• The Government has launched a consultation entitled “Recovery of Public Sector Exit Payments” following a pledge to clamp down on high paid public sector employees receiving generous redundancy and other exit packages and then returning to the public sector soon after whilst keeping their payments. The consultation document contends that whilst redundancy and other exit payments have played an important part in facilitating reforms to improve public services and reducing unnecessary bureaucracy, allowing recovery will promote fairness and value for money for the taxpayer.

    This article examines some of the questions raised by the consultation document and looks at the proposals put forward by the Government.

    What is the concern?

    A number of recent high profile cases have highlighted that some individuals have received significant payments and then quickly returned to a role within the public sector.

    For example, a recent report by the Health Select Committee has suggested that among 19,000 redundancies within the NHS, 17% of those individuals had been rehired and most of those within a year.

    Whilst it is recognised that a number of workforces already have arrangements to recover some or all exit payments where an employee returns after a short period, such provisions are not universal. The proposals being considered by the government seek to establish some national rules to underpin individual employer’s policies and will not replace existing policies which go further than these proposals.

    What are the proposals being consulted on?

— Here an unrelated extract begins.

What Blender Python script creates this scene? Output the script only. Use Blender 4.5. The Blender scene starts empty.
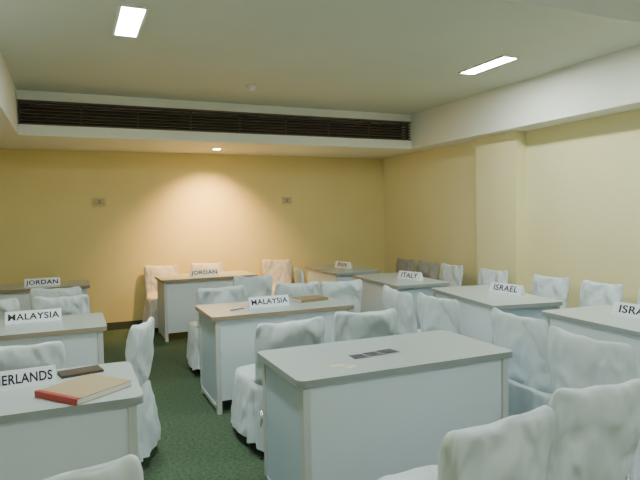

    The government is proposing that:

    • High earning public sector employees (defined as those earning £100,000 or above) would repay exit payments in full if they return to the public sector within 28 days or on a pro-rata basis if they return after 28 days but within 12 months. After 12 months, there will be no requirement to repay an exit payment.
    • The measures are applied to employees moving between the same section of the public sector – with the definition of each section to be clarified through the consultation process.
    • A taper would apply for those earning between £100,000 and around £80,000. Recovery of exit payments below the lower threshold would continue to be determined by the employer or through national contracts.
    • Recovery provisions will be applied to both lump sum payments and any benefits to employees who are offered early access to pension.
    • Where employees have an existing contractual right to compensation, the government would be given power to enable the variation of existing contractual terms which contradict with their policy proposals.
    • In exceptional circumstances, the recovery provisions may be waived.

    Who will they apply to?

    It is proposed that they will apply across as much of the public sector as possible, with few exceptions. Currently, the Government is suggesting excluding the Armed Forces and some public financial corporations such as The Royal Bank of Scotland and Northern Rock Asset Management.

    What types of payments will be recoverable?

    The provisions are intended to apply to a wide range of payments including redundancy payments (both voluntary and compulsory), discretionary payments made to buy out reductions in pensions, ex-gratia payments, special severance payments, contractual compensation payments and payments in lieu of notice.

    Exit payments made in respect of injury caused by the employment, serious ill health and ill health retirement will be excluded.

    When is a decision likely to be made?

    The consultation is published until 17 September 2014, with the intention that any measures are implemented thorough primary legislation by April 2016 at the latest. The final deadline will be decided following the consultation.

    The proposals set out are in an early stage, and the end result may well be different from the initial suggestions put forward in the consultation document. We will keep you updated as we keep a close eye on further developments.